Chevron and Repsol were the leaders of the two consortiums to enter bids at the Venezuela Orinoco's Carabobo extra heavy oil auction Thursday according to company sources.
Sources said Chevron, made a bid as leader of a consortium with Japanese firms Mitsubishi, Jogmec, and Inpex. While Repsol was the leader with India's ONCG and Malaysia's Petronas. There was an unconfirmed report that BP enter a solo bid.
It was expected that Shell also could enter a bid by itself, but there was not confirmation one way or the other.
Late Thursday, still was hope that Petrobras, China's CNPC and Russian oil companies Lukoil, Gazprom or the Russian Consortium could enter the bidding, but there was not confirmation either way, sources said they were not to enter a bid, but we were unable to confirm with the companies there position.
In the mean time in Paris, Bloomberg reported that Jean-Jacques Mosconi, head of strategy and economic intelligence at Total Total said there were not bidding on the project.

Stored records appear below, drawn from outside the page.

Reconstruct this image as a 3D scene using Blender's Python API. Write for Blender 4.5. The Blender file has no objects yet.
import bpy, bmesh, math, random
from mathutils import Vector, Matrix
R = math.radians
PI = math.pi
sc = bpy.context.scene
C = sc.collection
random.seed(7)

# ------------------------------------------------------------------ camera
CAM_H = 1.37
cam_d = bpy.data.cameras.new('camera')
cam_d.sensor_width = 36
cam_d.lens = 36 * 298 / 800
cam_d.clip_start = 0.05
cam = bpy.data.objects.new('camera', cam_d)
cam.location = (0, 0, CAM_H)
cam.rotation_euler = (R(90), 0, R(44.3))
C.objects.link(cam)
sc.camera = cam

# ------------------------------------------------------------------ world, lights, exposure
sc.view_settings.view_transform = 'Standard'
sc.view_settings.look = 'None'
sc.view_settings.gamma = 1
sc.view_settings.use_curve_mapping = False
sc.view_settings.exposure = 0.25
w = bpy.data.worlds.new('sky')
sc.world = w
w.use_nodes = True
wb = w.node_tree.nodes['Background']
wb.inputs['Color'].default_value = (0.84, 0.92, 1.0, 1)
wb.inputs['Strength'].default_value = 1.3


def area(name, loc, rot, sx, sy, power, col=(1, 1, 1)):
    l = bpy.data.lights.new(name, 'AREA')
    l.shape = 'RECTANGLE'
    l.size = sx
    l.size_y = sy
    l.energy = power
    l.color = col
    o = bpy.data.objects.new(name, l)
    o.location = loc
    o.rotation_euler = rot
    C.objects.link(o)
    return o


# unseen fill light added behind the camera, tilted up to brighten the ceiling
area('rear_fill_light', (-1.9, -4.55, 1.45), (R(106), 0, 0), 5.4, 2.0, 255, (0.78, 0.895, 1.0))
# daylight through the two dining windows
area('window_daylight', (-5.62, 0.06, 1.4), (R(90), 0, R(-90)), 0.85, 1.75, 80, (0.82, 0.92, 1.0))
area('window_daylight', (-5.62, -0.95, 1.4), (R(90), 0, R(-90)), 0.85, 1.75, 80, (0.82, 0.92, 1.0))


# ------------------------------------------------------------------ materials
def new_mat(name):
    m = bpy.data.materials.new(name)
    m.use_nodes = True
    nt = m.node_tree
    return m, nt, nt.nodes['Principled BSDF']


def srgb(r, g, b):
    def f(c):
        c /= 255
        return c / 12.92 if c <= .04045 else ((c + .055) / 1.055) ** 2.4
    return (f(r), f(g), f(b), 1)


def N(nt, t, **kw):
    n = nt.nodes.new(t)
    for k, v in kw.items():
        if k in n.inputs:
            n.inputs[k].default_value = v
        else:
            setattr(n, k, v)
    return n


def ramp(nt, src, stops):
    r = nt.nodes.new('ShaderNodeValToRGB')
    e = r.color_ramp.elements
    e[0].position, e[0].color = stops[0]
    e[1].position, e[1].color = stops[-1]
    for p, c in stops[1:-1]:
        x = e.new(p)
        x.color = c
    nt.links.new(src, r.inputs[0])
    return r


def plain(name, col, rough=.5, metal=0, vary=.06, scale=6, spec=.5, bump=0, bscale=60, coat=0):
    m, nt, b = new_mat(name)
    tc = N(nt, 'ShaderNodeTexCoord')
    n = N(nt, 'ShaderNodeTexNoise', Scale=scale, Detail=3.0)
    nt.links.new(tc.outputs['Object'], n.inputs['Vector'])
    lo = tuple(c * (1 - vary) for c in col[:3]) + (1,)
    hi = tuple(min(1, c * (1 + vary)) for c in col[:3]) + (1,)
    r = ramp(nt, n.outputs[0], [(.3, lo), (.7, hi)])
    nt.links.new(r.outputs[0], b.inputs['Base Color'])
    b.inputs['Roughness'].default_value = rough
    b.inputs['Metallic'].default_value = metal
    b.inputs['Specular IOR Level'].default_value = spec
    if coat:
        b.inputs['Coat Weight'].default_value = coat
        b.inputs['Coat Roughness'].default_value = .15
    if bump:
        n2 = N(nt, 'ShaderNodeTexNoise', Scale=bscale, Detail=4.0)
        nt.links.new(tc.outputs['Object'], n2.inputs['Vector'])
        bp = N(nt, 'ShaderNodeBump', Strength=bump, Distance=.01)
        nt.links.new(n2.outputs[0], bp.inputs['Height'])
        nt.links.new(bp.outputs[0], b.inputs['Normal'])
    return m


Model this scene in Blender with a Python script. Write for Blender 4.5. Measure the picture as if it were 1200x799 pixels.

“Our potential on Carabobo is limited,” “Conditions are not there to create an attractive project for Total.” Mosconi said.
Also, from Norway, Mari Dotterud, a spokeswoman for Statoil,said they were not entering the auction. “It wasn’t possible for Statoil to meet the terms the authorities set" Dotterud said.
The Carabobo projects include 3 projects with 7 exploration and production blocks and the construction of three heavy crude up graders that can convert the 8 grade API extra heavy oil into 32 grade API crude. The estimated investments are in the order $10 - 20 billion for each the project and the production expectations are in the order of one million barrels of oil per day on the 7 blocks by 2017.
The winners would form a joint venture with the Venezuela's state oil company PDVSA. PDVSA would have a 60% stake, in the JV while partner would have a 40% stake.
The reserves calculated in Carabobo's blocks are in the order of 20 billion barrels, while in the whole of the Orinoco belt, 300 billions of barrels of oil crude resources are estimated.